Walaupun saat masih tinggal di Rumah Dunia saya memanfaatkan fasilitas komputer di sana untuk menulis dan mengakses dunia maya/internet. Saya merasa beruntung pernah tinggal di sana.
Dengan laptop baru itu saya bisa menyimpan beberapa ide dan menulis cerita (kebanyakan belum selesai diketik karena saking euforia). Namun, alat canggih ini membantu sekali dari dulu sampai sekarang.
Menulis di Ponsel
Berkembangnya zaman membuat teknologi dan informasi semakin pesat. Saya tidak hanya menulis di laptop saja, tapi juga memanfaatkan ponsel pintar untuk menulis. Biasanya saya menulis di laptop setelah selesai menulis di ponsel lalu ingin disunting atau diubah ke format MS Word.
Alat-alat canggih ini mendukung dan membantu saya dalam pekerjaan, baik sebagai penulis maupun pendidik. Begitu juga dengan anda yang memanfaatkan alat ini.
Menulis dengan AI
Saya baru menggunakan AI (kecerdasan buatan) yang ada di aplikasi ponsel beberapa bulan ini. Secara kebutuhan memang cepat respon untuk menggali ide menulis. Bahkan, memudahkan kita menulis dengan cepat karena ada referensi langsung dari AI.
Namun, lambat laun AI juga menuntut kita untuk berpikir praktis dan instan. Bagi penulis pemula ini akan berbahaya bagi kreativitas dan inovasi. Sebab, jika kita keseringan memanfaatkan AI untuk mencari ide atau memulai awal penulisan, ini akan menjadi candu.
Saya hanya beberapa kali saja memanfaatkan aplikasi ini. Selebihnya, memanfaatkan bahan bacaan, baik di internet maupun di buku. Sebab, kreativitas AI seperti halnya kita dibatasi untuk berpikir panjang. Sementara jika kita cari sumber-sumber dari internet atau pustaka untuk menulis akan membuat otak kita berpikir keras dan kreatif.
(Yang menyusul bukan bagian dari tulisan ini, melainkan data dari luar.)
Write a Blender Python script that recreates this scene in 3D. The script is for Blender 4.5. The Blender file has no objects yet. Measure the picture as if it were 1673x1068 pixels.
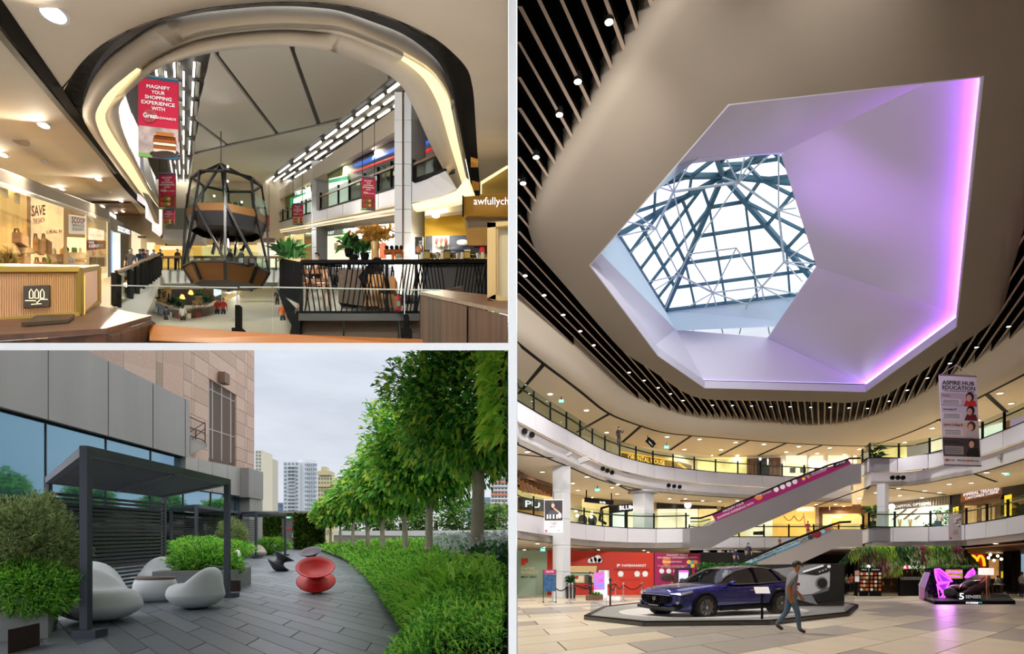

Itulah mengapa saya menyebut menulis dengan AI membuat kita berpikir praktis tapi kurang kreatif. Sebab, otak kita bisa menampung banyak informasi dan mengolah menjadi produk kreatif. Sementara AI adalah robot jaringan yang dibuat manusia dengan informasi dari manusia untuk memudahkan manusia. Namun, jika digunakan dengan berlebihan akan berakibat kurang baik untuk kreativitas kita.